Edebi kültürümüzde pek çok eserle birlikte tiyatro eserleri de önemli yer tutmaktadır. Pek çok farklı özellikte eser bulunmaktadır. Bunlardan birisi de Haldun Taner tarafından kaleme alınmış olan Keşanlı Ali Destanı'dır. Bu eserle ilgili olarak bilgi sahibi olmak isteyenler Keşanlı Ali Destanı Nedir? sorusu üzerinde yanıt araştırması yapmaya devam ediyor. Peki, Keşanlı Ali Destanı Nedir? İşte Keşanlı Ali Destanı Kısaca...
Keşanlı Ali Destanı, yazar Haldun Taner tarafından yazılmış edebiyatımızın ilk epik tiyatro örneğidir. Karakterleri arasında Ali, Zilha, Bülent Bey ve Cafer isimleri bulunmaktadır.
Büyük bir kentin yakınlarında bulunan Sinelidağ, gecekondular, fakir halktan oluşan varoş tabir edilen bir yerleşim yeridir. oyunun ana karakteri olan Keşanlı Ali, Çamur ihsan adlı kişiyi öldürme suçuyla cezaevine girmiştir. Ancak cezaevinden çıktıktan sonra bir anda kahramanlık payesi sahibi olmuştur. Ali'nin içinde çıkamadığı 2 durum bulunmaktadır. İlki suçsuz yere cinayetten hapse girip çıkmıştır. İkincisiyse öldürdüğü zannedilen Çamur İhsan sevdiği kadın olan Zilha'nın amcasıdır ve ona amcasının katili zannederek kötü davranışlarda bulunur. Muhtarlık seçimlerini kazanan Ali, mahalleye dirlik ve düzeni getirmek için çalışmalar yapar ilk olarak haraç toplanmasına son verir.
Mahalleye çıkagelen ve ekonomik durumu oldukça iyi olan Bülent Bey, Zilha'yı kendisinden ayrılan eşi Nevvare'ye benzeterek iş teklifinde bulunur ve evine çalışması için davet eder. Bülent Bey'in trekeden eşi Nevvare ise bu sırada yeniden eveine dönmüştür.
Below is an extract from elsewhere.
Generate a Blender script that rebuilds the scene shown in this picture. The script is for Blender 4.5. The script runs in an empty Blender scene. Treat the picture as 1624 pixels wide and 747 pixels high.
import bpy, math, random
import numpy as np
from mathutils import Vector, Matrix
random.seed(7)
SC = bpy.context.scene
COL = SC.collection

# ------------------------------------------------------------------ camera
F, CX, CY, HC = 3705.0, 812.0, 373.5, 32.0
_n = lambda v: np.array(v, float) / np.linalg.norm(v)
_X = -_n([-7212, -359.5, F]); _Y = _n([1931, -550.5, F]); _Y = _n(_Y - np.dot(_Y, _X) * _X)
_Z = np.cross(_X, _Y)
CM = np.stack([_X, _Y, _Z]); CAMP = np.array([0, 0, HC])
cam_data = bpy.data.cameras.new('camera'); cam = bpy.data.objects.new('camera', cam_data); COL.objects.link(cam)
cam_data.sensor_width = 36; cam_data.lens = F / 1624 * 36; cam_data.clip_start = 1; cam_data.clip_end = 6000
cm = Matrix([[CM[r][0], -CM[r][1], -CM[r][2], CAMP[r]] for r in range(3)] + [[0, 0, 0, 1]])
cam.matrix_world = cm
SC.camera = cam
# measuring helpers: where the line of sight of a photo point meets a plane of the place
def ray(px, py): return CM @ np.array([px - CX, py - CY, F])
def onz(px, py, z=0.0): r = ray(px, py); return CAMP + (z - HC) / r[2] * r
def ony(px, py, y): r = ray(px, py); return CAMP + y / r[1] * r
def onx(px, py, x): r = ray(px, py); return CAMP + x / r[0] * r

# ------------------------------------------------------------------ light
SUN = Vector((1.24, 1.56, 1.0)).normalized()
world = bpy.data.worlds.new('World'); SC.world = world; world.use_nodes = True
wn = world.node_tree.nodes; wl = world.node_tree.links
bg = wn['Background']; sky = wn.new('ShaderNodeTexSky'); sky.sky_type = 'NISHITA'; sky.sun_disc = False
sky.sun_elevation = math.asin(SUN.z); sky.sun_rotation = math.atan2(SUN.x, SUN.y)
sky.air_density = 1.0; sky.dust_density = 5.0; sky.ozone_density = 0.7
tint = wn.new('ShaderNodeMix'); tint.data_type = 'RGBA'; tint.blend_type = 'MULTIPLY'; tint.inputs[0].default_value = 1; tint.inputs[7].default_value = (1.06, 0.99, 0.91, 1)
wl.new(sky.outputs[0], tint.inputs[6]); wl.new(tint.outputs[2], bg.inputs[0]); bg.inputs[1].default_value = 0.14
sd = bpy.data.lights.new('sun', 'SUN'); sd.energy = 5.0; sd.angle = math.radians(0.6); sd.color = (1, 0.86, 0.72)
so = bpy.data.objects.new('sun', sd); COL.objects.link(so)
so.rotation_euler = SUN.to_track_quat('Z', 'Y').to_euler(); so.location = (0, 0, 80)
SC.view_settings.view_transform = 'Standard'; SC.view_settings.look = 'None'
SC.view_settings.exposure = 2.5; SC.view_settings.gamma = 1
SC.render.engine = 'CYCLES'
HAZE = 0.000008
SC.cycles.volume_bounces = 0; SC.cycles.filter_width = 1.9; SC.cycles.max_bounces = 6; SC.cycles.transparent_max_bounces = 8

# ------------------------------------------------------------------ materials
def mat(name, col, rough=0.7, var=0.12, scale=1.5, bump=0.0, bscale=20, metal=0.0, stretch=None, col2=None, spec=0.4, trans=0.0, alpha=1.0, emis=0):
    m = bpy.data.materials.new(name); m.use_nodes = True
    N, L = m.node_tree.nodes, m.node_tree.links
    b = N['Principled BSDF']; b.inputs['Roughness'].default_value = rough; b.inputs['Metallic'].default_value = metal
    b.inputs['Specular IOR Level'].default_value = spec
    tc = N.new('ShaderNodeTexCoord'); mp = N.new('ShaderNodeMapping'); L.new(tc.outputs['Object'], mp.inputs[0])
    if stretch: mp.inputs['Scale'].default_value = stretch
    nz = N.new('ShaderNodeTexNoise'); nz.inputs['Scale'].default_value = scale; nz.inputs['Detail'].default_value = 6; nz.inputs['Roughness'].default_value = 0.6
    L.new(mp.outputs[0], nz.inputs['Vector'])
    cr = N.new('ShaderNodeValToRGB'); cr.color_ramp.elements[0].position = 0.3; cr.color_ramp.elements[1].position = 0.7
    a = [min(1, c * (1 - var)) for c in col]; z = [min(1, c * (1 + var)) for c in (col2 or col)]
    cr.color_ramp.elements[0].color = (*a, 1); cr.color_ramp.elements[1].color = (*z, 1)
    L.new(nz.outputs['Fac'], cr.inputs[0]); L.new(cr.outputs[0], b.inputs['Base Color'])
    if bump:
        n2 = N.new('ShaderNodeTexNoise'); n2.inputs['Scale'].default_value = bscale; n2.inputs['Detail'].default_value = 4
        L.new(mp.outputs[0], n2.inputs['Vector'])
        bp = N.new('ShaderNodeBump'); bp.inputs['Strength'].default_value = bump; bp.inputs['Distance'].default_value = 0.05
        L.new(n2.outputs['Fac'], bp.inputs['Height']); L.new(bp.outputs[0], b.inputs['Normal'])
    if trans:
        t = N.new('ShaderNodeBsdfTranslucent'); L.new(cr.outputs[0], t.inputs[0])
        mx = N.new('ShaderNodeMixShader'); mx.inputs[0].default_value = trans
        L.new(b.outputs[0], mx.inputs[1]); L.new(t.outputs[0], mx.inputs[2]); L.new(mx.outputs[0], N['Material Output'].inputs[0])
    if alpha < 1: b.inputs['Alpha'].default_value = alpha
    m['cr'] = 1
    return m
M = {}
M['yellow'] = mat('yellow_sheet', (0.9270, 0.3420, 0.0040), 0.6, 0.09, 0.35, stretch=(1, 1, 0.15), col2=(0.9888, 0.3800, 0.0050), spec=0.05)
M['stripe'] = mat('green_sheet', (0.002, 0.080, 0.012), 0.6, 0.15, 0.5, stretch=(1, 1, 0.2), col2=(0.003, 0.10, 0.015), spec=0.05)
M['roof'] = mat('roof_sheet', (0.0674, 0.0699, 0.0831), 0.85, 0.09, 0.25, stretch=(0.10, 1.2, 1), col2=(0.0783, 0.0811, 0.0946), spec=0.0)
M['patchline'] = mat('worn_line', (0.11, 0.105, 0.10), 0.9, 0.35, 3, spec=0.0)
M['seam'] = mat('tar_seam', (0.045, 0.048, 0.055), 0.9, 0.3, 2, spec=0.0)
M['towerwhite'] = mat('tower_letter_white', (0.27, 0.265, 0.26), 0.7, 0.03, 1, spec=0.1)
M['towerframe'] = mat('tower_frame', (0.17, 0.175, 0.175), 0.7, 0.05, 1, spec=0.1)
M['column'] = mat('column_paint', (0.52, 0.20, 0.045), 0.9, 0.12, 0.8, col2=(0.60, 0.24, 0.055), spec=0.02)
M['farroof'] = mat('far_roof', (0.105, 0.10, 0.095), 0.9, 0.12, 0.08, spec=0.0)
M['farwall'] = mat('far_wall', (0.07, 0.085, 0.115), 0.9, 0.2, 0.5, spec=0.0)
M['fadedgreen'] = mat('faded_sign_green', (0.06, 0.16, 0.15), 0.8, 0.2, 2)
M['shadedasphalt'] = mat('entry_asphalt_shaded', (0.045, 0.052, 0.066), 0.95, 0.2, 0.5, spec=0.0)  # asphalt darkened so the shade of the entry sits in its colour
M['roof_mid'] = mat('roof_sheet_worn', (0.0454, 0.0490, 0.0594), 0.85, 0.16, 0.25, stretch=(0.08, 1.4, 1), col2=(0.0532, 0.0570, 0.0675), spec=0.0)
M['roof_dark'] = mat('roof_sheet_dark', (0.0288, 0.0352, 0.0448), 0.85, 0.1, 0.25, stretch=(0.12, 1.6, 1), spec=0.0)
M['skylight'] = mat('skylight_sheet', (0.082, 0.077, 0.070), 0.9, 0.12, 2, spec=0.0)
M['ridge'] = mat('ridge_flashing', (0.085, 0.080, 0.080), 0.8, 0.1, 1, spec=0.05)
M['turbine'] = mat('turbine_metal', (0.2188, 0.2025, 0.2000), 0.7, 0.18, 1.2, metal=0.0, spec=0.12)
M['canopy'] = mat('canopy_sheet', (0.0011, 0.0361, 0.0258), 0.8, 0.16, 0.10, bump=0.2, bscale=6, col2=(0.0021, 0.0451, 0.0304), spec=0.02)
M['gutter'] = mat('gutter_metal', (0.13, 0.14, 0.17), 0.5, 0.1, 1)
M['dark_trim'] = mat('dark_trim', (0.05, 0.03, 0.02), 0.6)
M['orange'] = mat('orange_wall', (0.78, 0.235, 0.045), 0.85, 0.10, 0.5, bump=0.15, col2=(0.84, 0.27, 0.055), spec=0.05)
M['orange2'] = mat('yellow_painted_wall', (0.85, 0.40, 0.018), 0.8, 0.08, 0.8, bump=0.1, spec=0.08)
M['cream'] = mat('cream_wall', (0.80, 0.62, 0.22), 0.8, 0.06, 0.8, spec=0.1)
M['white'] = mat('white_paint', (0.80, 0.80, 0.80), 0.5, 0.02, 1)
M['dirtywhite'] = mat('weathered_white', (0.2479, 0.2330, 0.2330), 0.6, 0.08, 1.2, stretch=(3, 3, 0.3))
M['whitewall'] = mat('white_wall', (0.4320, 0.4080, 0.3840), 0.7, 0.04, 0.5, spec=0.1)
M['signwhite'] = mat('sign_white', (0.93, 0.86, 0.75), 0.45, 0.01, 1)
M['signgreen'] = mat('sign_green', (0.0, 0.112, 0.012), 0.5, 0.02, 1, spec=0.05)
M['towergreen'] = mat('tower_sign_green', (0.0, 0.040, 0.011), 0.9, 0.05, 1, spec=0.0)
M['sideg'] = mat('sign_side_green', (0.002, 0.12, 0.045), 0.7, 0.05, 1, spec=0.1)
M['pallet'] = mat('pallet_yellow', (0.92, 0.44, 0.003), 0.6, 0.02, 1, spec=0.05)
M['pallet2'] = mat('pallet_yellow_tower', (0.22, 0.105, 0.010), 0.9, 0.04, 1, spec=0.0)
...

Keşanlı Ali Zilha'nın Bülent Bey'in evine gitmesine kızmış ve söz konusu eve baskın yaparak Nevvare'yi Zilha zannederek kaçırır.
Bu esnada amcasını öldüren kişinin Ali olmadığını aksine Cafer olduğunu öğrenen Zilha, tekrar Ali'ye geri dönmüştür. Cafer bu durumda Keşanlı Ali'yi öldürmek için silahının tetiğini çeker ve Ali'nin üzerine doğru ateş eder. Ancak daha erken davranan Ali sadece yaralanırken Cafer ise Ali tarafından silahla vurularak öldürülmüştür. Ali bu kez suç işlemiş ve yeniden hapse girmiştir ancak Keşanlı Ali olarak kazandığı ünü nesillerden nesilere bir destan olmuştur.